**The problem:**
Your task is to quote the material that follows, in full and exactly.

** start of Data segment **

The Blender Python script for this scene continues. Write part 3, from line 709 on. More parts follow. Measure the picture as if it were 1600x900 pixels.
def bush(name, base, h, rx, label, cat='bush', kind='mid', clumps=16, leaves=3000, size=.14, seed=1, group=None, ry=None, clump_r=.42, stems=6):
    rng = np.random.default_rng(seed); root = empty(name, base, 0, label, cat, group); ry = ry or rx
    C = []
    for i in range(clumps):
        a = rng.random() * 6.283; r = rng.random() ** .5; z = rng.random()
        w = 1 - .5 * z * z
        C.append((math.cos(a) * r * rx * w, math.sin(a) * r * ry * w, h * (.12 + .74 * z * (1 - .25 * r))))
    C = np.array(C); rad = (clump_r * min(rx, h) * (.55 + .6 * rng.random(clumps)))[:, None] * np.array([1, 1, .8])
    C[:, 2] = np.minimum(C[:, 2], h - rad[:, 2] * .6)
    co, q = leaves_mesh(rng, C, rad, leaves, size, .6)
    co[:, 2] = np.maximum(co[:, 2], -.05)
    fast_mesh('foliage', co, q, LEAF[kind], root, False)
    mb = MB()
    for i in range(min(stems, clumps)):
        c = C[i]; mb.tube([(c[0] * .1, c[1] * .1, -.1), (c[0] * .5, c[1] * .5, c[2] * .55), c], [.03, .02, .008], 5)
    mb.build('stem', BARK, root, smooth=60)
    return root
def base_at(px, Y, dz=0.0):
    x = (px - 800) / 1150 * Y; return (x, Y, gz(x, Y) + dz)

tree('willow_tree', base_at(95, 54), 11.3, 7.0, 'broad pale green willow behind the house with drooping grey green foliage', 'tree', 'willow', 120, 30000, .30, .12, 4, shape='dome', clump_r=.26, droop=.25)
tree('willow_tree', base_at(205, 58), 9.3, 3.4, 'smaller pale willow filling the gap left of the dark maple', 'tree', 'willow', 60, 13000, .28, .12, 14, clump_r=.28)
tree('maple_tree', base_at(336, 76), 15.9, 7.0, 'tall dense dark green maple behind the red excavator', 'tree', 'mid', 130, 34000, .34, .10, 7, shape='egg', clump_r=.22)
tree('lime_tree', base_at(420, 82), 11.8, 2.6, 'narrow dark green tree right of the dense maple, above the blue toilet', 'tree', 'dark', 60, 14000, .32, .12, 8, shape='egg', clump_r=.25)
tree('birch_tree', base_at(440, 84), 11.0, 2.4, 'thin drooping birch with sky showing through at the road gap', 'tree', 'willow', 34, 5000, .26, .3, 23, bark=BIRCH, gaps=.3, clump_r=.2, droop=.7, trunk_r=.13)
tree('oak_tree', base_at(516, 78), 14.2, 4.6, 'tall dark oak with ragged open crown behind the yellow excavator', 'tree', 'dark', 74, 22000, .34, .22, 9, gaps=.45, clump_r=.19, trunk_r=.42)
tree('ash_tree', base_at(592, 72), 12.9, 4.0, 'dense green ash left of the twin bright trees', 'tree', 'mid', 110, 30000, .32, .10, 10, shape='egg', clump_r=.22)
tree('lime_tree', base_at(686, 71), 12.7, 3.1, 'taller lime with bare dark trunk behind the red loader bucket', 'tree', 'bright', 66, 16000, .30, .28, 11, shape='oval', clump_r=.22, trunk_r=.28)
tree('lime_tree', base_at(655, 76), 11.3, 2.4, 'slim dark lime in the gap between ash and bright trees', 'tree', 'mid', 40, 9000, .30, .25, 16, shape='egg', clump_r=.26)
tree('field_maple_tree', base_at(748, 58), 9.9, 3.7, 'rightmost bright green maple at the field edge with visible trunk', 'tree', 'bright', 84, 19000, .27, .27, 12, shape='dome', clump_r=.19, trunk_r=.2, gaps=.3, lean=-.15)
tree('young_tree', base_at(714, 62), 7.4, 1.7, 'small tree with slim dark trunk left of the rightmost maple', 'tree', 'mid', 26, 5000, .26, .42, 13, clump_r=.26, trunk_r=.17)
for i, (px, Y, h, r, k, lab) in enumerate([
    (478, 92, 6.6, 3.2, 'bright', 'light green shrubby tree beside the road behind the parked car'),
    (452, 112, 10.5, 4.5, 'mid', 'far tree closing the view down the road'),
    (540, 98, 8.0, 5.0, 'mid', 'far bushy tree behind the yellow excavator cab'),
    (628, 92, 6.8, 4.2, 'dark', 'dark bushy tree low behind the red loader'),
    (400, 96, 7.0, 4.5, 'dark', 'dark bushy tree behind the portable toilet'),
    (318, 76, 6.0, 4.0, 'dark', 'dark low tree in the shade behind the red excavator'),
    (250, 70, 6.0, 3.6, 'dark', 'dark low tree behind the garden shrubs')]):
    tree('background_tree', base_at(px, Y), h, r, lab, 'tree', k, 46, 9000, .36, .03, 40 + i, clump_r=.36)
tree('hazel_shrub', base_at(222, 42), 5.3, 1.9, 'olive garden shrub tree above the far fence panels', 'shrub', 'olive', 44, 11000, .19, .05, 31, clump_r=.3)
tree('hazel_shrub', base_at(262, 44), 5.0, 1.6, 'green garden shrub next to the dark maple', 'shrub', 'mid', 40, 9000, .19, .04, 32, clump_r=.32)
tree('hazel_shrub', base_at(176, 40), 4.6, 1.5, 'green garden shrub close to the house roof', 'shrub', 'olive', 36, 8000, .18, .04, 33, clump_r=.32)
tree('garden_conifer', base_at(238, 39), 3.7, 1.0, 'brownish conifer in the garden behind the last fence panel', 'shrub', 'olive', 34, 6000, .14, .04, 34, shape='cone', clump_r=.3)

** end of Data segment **

**Correct result:**
The Blender Python script for this scene continues. Write part 3, from line 709 on. More parts follow. Measure the picture as if it were 1600x900 pixels.
def bush(name, base, h, rx, label, cat='bush', kind='mid', clumps=16, leaves=3000, size=.14, seed=1, group=None, ry=None, clump_r=.42, stems=6):
    rng = np.random.default_rng(seed); root = empty(name, base, 0, label, cat, group); ry = ry or rx
    C = []
    for i in range(clumps):
        a = rng.random() * 6.283; r = rng.random() ** .5; z = rng.random()
        w = 1 - .5 * z * z
        C.append((math.cos(a) * r * rx * w, math.sin(a) * r * ry * w, h * (.12 + .74 * z * (1 - .25 * r))))
    C = np.array(C); rad = (clump_r * min(rx, h) * (.55 + .6 * rng.random(clumps)))[:, None] * np.array([1, 1, .8])
    C[:, 2] = np.minimum(C[:, 2], h - rad[:, 2] * .6)
    co, q = leaves_mesh(rng, C, rad, leaves, size, .6)
    co[:, 2] = np.maximum(co[:, 2], -.05)
    fast_mesh('foliage', co, q, LEAF[kind], root, False)
    mb = MB()
    for i in range(min(stems, clumps)):
        c = C[i]; mb.tube([(c[0] * .1, c[1] * .1, -.1), (c[0] * .5, c[1] * .5, c[2] * .55), c], [.03, .02, .008], 5)
    mb.build('stem', BARK, root, smooth=60)
    return root
def base_at(px, Y, dz=0.0):
    x = (px - 800) / 1150 * Y; return (x, Y, gz(x, Y) + dz)

tree('willow_tree', base_at(95, 54), 11.3, 7.0, 'broad pale green willow behind the house with drooping grey green foliage', 'tree', 'willow', 120, 30000, .30, .12, 4, shape='dome', clump_r=.26, droop=.25)
tree('willow_tree', base_at(205, 58), 9.3, 3.4, 'smaller pale willow filling the gap left of the dark maple', 'tree', 'willow', 60, 13000, .28, .12, 14, clump_r=.28)
tree('maple_tree', base_at(336, 76), 15.9, 7.0, 'tall dense dark green maple behind the red excavator', 'tree', 'mid', 130, 34000, .34, .10, 7, shape='egg', clump_r=.22)
tree('lime_tree', base_at(420, 82), 11.8, 2.6, 'narrow dark green tree right of the dense maple, above the blue toilet', 'tree', 'dark', 60, 14000, .32, .12, 8, shape='egg', clump_r=.25)
tree('birch_tree', base_at(440, 84), 11.0, 2.4, 'thin drooping birch with sky showing through at the road gap', 'tree', 'willow', 34, 5000, .26, .3, 23, bark=BIRCH, gaps=.3, clump_r=.2, droop=.7, trunk_r=.13)
tree('oak_tree', base_at(516, 78), 14.2, 4.6, 'tall dark oak with ragged open crown behind the yellow excavator', 'tree', 'dark', 74, 22000, .34, .22, 9, gaps=.45, clump_r=.19, trunk_r=.42)
tree('ash_tree', base_at(592, 72), 12.9, 4.0, 'dense green ash left of the twin bright trees', 'tree', 'mid', 110, 30000, .32, .10, 10, shape='egg', clump_r=.22)
tree('lime_tree', base_at(686, 71), 12.7, 3.1, 'taller lime with bare dark trunk behind the red loader bucket', 'tree', 'bright', 66, 16000, .30, .28, 11, shape='oval', clump_r=.22, trunk_r=.28)
tree('lime_tree', base_at(655, 76), 11.3, 2.4, 'slim dark lime in the gap between ash and bright trees', 'tree', 'mid', 40, 9000, .30, .25, 16, shape='egg', clump_r=.26)
tree('field_maple_tree', base_at(748, 58), 9.9, 3.7, 'rightmost bright green maple at the field edge with visible trunk', 'tree', 'bright', 84, 19000, .27, .27, 12, shape='dome', clump_r=.19, trunk_r=.2, gaps=.3, lean=-.15)
tree('young_tree', base_at(714, 62), 7.4, 1.7, 'small tree with slim dark trunk left of the rightmost maple', 'tree', 'mid', 26, 5000, .26, .42, 13, clump_r=.26, trunk_r=.17)
for i, (px, Y, h, r, k, lab) in enumerate([
    (478, 92, 6.6, 3.2, 'bright', 'light green shrubby tree beside the road behind the parked car'),
    (452, 112, 10.5, 4.5, 'mid', 'far tree closing the view down the road'),
    (540, 98, 8.0, 5.0, 'mid', 'far bushy tree behind the yellow excavator cab'),
    (628, 92, 6.8, 4.2, 'dark', 'dark bushy tree low behind the red loader'),
    (400, 96, 7.0, 4.5, 'dark', 'dark bushy tree behind the portable toilet'),
    (318, 76, 6.0, 4.0, 'dark', 'dark low tree in the shade behind the red excavator'),
    (250, 70, 6.0, 3.6, 'dark', 'dark low tree behind the garden shrubs')]):
    tree('background_tree', base_at(px, Y), h, r, lab, 'tree', k, 46, 9000, .36, .03, 40 + i, clump_r=.36)
tree('hazel_shrub', base_at(222, 42), 5.3, 1.9, 'olive garden shrub tree above the far fence panels', 'shrub', 'olive', 44, 11000, .19, .05, 31, clump_r=.3)
tree('hazel_shrub', base_at(262, 44), 5.0, 1.6, 'green garden shrub next to the dark maple', 'shrub', 'mid', 40, 9000, .19, .04, 32, clump_r=.32)
tree('hazel_shrub', base_at(176, 40), 4.6, 1.5, 'green garden shrub close to the house roof', 'shrub', 'olive', 36, 8000, .18, .04, 33, clump_r=.32)
tree('garden_conifer', base_at(238, 39), 3.7, 1.0, 'brownish conifer in the garden behind the last fence panel', 'shrub', 'olive', 34, 6000, .14, .04, 34, shape='cone', clump_r=.3)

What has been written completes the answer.